Mal fondée, la plainte doit donc être rejetée.

3. Selon l'art. 9 al. 2 ORFI, applicable à la poursuite en réalisation de gage par renvoi de l'art. 99 ORFI, chaque intéressé a le droit d'exiger dans le délai de plainte de l'art. 17 al. 2 LP, en s'adressant à l'autorité de surveillance et moyennant avance de frais, qu'une nouvelle estimation soit faite par des experts.

En l'occurrence, le plaignant a conclu à titre subsidiaire, dans le délai de plainte contre la décision d'estimation notifiée le 13 octobre 2021, à ce qu'une nouvelle estimation soit effectuée. Un délai convenable lui sera donc imparti, sous peine d'irrecevabilité de la requête de nouvelle estimation, pour fournir une avance de frais correspondant au coût prévisible de la nouvelle expertise (ATF 61 III 63). Un nouvel expert sera par ailleurs nommé et sa mission fixée.

4. La procédure est gratuite (art. 20a al. 2 ch. 5 LP et art. 61 al. 2 lit. a OELP), et il ne peut être alloué aucun dépens (art. 62 al. 2 OELP).

 

 

* * * * *


PAR CES MOTIFS,
La Chambre de surveillance :

A la forme :

Déclare recevable la plainte formée le 25 octobre 2021 par A______ contre la décision d'estimation établie le 12 octobre 2021 par l'Office cantonal des poursuites dans la série n° 81 6______.

Au fond :

Rejette la plainte.

Donne suite à la requête d'expertise et impartit, par conséquent, à A______, sous peine d’irrecevabilité de sa requête, un délai de 10 jours dès la notification de la présente décision pour effectuer une avance de 1'650 fr. pour les frais d’expertise au moyen du bulletin de versement ci-annexé.

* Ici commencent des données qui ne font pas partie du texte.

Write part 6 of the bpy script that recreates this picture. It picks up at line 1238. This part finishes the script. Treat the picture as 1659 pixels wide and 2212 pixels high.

Dit qu'à réception de ce montant, la Chambre de céans désignera un expert architecte pour évaluer ce bien immobilier.

Siégeant :

Madame Verena PEDRAZZINI RIZZI, présidente; Madame Ekaterine BLINOVA et Monsieur Anthony HUGUENIN, juges assesseurs; Madame Christel HENZELIN, greffière.

 

La présidente :

Verena PEDRAZZINI RIZZI

 

La greffière :

Christel HENZELIN

 

 

 

 

Voie de recours :

Le recours en matière civile au sens de l’art. 72 al. 2 let. a de la loi sur le Tribunal fédéral du 17 juin 2005 (LTF; RS 173.110) est ouvert contre les décisions prises par la Chambre de surveillance des Offices des poursuites et des faillites, unique autorité cantonale de surveillance en matière de poursuite pour dettes et faillite (art. 126 LOJ). Il doit être déposé devant le Tribunal fédéral, 1000 Lausanne 14, dans les dix jours qui suivent la notification de l'expédition complète de la présente décision (art. 100 al. 1 et 2 let. a LTF) ou dans les cinq jours en matière de poursuite pour effets de change (art. 100 al. 3 let. a LTF). L’art. 119 al. 1 LTF prévoit que si une partie forme un recours ordinaire et un recours constitutionnel, elle doit déposer les deux recours dans un seul mémoire. Le recours doit être rédigé dans une langue officielle, indiquer les conclusions, en quoi l'acte attaqué viole le droit et les moyens de preuve, et être signé (art. 42 LTF).

Le recours doit être adressé au Tribunal fédéral, 1000 Lausanne 14.